§ RECORDED DATA
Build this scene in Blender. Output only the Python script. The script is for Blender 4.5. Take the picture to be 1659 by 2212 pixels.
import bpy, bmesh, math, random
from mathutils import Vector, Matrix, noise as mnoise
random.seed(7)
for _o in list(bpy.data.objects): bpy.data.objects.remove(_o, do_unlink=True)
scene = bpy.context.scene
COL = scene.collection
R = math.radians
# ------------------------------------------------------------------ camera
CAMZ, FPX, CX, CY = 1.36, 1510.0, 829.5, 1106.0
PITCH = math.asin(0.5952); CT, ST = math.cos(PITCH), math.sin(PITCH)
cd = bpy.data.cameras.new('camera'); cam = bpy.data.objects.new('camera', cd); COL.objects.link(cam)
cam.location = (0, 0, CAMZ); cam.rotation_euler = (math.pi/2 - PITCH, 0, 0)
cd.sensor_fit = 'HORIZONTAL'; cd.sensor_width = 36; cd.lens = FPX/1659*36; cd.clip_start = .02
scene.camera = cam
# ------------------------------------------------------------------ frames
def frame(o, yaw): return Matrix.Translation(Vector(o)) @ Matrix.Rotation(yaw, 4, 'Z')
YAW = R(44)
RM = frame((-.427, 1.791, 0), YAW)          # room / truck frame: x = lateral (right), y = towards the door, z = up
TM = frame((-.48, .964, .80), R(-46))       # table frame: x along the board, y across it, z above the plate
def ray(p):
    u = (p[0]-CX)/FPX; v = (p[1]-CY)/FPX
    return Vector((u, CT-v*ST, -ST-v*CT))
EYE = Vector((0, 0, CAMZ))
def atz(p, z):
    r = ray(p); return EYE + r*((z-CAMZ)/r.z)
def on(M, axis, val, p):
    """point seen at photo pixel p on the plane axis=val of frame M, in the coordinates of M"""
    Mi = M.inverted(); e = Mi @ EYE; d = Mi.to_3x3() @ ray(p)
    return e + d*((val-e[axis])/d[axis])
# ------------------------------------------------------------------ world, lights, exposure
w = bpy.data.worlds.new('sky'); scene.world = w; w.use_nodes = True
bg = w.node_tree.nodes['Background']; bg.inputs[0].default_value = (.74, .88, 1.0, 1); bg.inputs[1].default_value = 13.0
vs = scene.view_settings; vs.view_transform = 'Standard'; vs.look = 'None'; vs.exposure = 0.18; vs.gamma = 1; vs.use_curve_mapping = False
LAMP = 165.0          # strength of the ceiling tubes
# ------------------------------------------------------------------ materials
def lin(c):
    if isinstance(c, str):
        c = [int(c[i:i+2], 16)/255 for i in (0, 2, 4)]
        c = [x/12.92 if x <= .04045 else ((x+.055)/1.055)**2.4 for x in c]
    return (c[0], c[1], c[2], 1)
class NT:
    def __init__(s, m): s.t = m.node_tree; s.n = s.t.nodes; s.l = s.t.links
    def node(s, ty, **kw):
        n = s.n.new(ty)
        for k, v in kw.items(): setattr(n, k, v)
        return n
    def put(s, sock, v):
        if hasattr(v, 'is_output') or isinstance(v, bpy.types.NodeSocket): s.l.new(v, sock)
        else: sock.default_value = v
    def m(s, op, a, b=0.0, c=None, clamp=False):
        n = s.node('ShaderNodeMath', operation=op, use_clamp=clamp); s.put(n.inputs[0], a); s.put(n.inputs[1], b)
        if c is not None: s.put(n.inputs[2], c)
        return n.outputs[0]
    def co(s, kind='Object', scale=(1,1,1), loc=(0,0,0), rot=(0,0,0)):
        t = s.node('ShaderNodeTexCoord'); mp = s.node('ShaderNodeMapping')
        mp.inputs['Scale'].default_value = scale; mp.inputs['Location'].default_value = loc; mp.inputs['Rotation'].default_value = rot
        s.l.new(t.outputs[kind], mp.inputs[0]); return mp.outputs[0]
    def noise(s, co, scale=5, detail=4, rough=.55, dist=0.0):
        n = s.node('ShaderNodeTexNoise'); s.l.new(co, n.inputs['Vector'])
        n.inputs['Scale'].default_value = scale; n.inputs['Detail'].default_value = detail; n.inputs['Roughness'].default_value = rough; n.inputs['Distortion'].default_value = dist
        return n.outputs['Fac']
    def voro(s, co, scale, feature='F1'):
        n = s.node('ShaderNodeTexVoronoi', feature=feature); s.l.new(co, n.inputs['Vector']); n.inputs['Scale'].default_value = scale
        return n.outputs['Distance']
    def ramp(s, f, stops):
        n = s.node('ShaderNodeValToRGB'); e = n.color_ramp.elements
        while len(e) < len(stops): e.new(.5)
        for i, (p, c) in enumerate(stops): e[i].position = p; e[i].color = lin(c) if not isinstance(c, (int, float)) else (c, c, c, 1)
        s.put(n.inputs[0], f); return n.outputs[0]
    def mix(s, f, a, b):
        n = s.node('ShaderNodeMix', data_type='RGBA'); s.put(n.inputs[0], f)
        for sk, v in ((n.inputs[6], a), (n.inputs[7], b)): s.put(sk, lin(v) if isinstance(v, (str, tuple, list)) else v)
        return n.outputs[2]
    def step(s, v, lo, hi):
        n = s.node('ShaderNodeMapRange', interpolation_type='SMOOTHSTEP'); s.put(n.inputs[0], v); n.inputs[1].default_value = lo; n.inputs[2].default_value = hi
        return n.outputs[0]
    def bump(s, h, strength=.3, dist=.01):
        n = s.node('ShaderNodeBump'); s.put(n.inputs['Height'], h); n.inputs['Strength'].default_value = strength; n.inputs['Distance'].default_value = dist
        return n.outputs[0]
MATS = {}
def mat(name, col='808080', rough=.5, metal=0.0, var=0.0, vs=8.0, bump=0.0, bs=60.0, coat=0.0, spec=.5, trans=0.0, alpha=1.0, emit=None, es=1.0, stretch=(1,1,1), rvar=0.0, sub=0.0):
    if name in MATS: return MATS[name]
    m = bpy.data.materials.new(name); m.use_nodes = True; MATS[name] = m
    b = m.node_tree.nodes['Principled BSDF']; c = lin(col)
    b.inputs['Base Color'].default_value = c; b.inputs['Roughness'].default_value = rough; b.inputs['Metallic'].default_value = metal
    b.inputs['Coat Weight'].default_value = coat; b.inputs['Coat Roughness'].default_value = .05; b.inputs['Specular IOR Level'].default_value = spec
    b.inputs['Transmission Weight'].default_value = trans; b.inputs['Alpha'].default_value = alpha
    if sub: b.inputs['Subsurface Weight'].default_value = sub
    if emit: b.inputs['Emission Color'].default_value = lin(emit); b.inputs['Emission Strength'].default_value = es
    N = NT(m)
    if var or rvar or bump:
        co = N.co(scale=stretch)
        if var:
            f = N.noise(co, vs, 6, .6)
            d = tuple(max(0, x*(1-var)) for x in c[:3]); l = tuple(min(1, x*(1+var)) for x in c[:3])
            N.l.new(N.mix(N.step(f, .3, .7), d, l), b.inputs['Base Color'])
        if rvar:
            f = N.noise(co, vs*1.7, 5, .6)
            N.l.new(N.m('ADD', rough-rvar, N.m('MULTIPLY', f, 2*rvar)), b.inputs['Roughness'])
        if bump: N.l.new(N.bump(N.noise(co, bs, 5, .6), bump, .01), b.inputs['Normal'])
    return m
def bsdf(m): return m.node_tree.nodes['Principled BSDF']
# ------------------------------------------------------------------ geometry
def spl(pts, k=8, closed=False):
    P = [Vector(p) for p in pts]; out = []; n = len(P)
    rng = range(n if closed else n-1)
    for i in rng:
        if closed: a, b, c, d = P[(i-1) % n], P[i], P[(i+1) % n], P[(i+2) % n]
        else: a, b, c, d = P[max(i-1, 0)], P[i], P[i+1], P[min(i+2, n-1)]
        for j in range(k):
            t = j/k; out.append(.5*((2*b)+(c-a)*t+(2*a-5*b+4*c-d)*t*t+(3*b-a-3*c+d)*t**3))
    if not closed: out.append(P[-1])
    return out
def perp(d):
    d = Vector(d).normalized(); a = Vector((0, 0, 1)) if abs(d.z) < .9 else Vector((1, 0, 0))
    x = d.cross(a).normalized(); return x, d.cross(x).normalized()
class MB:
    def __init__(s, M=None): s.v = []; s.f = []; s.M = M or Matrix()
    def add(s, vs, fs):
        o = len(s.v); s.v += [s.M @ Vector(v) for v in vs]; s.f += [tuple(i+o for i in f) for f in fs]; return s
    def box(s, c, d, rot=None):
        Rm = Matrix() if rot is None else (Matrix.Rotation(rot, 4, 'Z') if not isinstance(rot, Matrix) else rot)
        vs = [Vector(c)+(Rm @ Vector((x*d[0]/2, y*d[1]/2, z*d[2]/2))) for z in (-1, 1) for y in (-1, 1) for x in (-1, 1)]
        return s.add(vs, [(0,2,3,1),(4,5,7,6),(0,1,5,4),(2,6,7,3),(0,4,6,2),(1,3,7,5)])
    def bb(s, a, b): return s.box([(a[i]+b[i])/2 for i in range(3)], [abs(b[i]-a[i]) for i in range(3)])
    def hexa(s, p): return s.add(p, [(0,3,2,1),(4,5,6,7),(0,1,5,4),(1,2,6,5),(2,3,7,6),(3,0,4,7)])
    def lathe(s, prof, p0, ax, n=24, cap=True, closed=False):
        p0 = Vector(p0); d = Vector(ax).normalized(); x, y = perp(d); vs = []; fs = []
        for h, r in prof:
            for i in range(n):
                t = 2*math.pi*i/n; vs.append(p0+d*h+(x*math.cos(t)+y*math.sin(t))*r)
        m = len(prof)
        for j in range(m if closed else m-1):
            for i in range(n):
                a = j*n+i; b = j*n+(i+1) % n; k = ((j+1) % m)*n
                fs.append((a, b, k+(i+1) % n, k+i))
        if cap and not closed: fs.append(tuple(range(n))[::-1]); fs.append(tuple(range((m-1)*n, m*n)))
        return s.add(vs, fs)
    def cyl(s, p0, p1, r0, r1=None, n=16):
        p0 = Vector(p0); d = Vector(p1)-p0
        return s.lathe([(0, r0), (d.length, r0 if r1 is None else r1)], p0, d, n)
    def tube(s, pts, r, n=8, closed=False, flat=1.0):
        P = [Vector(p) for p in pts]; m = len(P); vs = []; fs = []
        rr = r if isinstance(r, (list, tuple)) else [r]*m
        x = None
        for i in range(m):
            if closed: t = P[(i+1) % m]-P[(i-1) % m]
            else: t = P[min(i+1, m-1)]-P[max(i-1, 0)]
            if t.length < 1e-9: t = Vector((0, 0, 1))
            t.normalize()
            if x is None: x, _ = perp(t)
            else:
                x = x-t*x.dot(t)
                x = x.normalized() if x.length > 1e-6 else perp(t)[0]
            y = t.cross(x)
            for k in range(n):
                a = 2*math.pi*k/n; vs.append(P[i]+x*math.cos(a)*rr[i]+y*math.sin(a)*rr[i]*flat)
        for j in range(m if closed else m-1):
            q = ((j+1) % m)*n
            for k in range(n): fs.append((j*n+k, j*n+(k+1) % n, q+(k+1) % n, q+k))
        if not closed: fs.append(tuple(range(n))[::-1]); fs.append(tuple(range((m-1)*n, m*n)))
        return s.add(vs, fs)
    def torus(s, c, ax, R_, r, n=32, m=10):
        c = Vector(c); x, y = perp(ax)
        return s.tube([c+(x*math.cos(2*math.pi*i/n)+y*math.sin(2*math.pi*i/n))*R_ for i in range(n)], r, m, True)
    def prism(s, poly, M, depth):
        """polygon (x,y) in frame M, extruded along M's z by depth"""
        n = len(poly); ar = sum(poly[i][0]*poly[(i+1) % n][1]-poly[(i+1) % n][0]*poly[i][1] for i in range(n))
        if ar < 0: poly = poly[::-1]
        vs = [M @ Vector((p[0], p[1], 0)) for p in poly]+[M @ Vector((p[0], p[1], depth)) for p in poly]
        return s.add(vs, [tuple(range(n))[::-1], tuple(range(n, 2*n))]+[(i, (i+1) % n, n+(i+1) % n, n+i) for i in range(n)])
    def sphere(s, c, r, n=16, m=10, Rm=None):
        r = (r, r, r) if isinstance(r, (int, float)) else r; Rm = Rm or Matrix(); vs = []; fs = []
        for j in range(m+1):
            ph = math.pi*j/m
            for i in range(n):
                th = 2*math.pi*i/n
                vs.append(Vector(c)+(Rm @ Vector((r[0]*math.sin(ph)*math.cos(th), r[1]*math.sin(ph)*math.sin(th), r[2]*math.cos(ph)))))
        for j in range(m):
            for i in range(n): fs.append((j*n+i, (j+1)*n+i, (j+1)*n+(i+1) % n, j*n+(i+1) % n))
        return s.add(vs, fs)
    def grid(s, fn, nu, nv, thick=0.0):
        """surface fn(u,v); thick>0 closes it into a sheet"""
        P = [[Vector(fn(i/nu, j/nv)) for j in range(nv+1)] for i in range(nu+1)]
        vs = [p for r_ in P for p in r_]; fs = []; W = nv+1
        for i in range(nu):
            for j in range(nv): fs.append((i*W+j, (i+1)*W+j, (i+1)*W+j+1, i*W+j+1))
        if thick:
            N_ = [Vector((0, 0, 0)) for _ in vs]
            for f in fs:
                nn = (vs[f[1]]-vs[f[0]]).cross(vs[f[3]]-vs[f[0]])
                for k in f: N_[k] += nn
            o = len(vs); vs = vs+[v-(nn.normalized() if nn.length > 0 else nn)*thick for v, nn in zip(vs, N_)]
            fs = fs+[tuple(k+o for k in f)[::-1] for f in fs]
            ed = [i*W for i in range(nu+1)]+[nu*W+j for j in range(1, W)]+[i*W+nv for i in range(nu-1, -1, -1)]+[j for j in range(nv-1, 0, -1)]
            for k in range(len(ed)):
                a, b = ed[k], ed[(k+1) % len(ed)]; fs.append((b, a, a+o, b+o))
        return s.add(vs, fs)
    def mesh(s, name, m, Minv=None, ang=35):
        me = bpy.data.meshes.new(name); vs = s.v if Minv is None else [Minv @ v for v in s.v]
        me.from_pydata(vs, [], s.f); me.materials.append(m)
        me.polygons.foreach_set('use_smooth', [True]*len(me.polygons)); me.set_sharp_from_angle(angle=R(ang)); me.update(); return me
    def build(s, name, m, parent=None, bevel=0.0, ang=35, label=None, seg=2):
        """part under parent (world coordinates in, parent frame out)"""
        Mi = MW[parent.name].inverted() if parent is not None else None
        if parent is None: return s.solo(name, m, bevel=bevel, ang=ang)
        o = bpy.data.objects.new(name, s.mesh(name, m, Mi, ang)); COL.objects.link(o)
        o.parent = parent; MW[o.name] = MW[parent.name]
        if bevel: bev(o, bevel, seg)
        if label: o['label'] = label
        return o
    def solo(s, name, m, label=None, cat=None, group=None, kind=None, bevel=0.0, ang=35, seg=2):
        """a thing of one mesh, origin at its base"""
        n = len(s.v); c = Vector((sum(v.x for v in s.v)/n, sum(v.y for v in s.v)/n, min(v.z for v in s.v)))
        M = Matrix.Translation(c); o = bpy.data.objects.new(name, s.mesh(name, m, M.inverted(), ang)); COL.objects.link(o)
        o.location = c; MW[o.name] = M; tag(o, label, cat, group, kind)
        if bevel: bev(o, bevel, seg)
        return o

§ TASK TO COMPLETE
From the listing above, copy all lines holding the word "scene".

§ WORKED SOLUTION
Build this scene in Blender. Output only the Python script. The script is for Blender 4.5. Take the picture to be 1659 by 2212 pixels.
scene = bpy.context.scene
COL = scene.collection
scene.camera = cam
w = bpy.data.worlds.new('sky'); scene.world = w; w.use_nodes = True
vs = scene.view_settings; vs.view_transform = 'Standard'; vs.look = 'None'; vs.exposure = 0.18; vs.gamma = 1; vs.use_curve_mapping = False